Freehand MX is a vector-drawing tool. One of the application's features is the ability to create multi-page documents. Also, you can  use master pages —which can hold commonly used elements, such as logos and headings, and apply them to any or all of the pages in your document. For example, the new "Connector" tool  enables you to create flow charts showing the branching in quizzes, and the new "Action" tool lets you add basic Flash actions to a storyboard destined for the Web. You can also print out the storyboards and use them as  client deliverables.

Flash MX Professional 2004, though aimed squarely at the Web coder, also contains a powerful storyboarding tool—the Slide Presentation. This feature allows even non-Flash users to quickly prepare an interactive presentation that can then be presented to the client for approval.

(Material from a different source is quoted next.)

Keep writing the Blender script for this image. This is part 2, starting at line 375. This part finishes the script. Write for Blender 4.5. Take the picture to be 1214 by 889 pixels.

Fireworks MX 2004 is Macromedia's web imaging application. Apart from creating GIF animations that can simulate each frame of a recording, you can use this application to optimize images used in Captivate.  Further, the use of a symbols library in Fireworks allows enables you to reuse such items as logos and text without the inevitable file size increase.

Unlike RoboDemo, Captivate does include a "Storyboard View panel". The purpose of this area is not to let you plan your movie, but to rearrange the slides in the movie prior to its being published.